2. On the positive side, and it's arguably even more important, I've realized how addicted I was to the whole scene, and my life has changed accordingly. I haven't had a lot of withdrawal, or even a moment of wanting to go back (at least not yet). Even a small distance has revealed how much time I was wasting, and almost all of it doing what Brene Brown calls the "hustle for worthiness". I am clearly naturally hilarious and personable (and sarcastic), but I started putting pressure on myself to be clever, always, which is exhausting. I also have this insatiable, annoying need to try to prevent my friends from experiencing discomfort, so I'd spend way too much time making sure to like their posts and at least be the one person who would comment on their dramatic status updates or intimately personal pictures or whatever, and I'm sure some of that was driven by an unconscious hope that they'd return the favor.
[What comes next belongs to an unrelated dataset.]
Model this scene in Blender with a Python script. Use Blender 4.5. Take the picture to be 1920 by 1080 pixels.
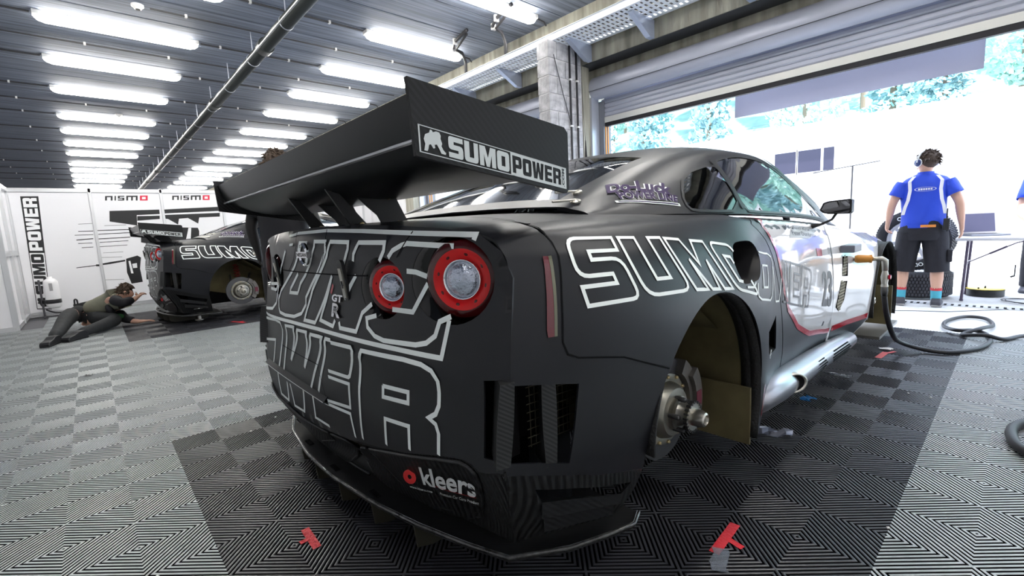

My priorities are realigning now; the sun is coming back out. I haven't been born again as a sarcastic Martha Stewart, but I have reengaged with various parts of my life, and without the pressure to capture every moment digitally so that I might share with a wholly uninterested audience.

These aren't really surprising revelations, in retrospect. I knew I was spending too much time on Facebook, and I knew it wasn't a particularly authentic experience. I know many people are able to interact on Facebook without becoming addicted or trying to derive something from the experience that just isn't truly there. They were probably the people I tried to impress the most, as embarrassing as I find that to say. I don't blame Facebook per se, but rather Me on Facebook. It's just like any other addiction.

My addiction involved a fixation on my peer group, particularly other moms of small kids, and inevitably I began the endless, fruitless, unspoken contest to ascertain I was doing better than other moms, or at least, that I wasn't the worst. Oh, we'd all make sarcastic comments about how things weren't perfect in our homes, but there was always an undercurrent of competition between most of us. Not all, of course. There are fully secure parents out there who are admirable in their ability to truly not give a shit what you or I think about what they are doing, provided their kids are thriving. I thought I was one of them at one point, and I hope to feel that way again. Facebook, for me, flew in the face of this goal.

Another friend (a real, actual, in-the-flesh friend I see in person and don't have to coax out of hiding to hang out with me) told me she'd realized she had become fixated on documenting everything going on in her life through pictures, which she'd immediately put on Facebook. She's cut way back, too, and feels much better. To be sure, this is an internal pressure as much as it is an external one - I truly don't "blame" Facebook or the people on my friends list for my reaction to the whole scene. It's how I chose to interact with that scene, and my apparent inability to keep it from eating up too big a portion of my true self. My experience there has eroded a good deal of my sense of identity, as melodramatic as that might sound.

When I do have time to be online now, I'm mostly devoting it to my own website. I'm just about finished with the initial set up and already it feels great to have a place where I don't feel pressured beyond representing myself authentically. I'm not worried about traffic or an audience or comments on the blog portions of my site. I'm just excited that soon I'll have a place to share (and not share) what is true, and on my own terms. I'm unapologetically not Martha Stewart, but to me, this new venture is a Good Thing.

Update that will hopefully not completely wreck my earnest intentions here: I did reactivate on FB. But first, I got brutal and hacked away almost 200 friends from my list. Now I'm sitting around 65 (with about 30 active friends), and it's a completely new experience, and a pleasant one. There's so much less angst, for me. I feel a bit mean when I sometimes ignore requests from people, but only a little.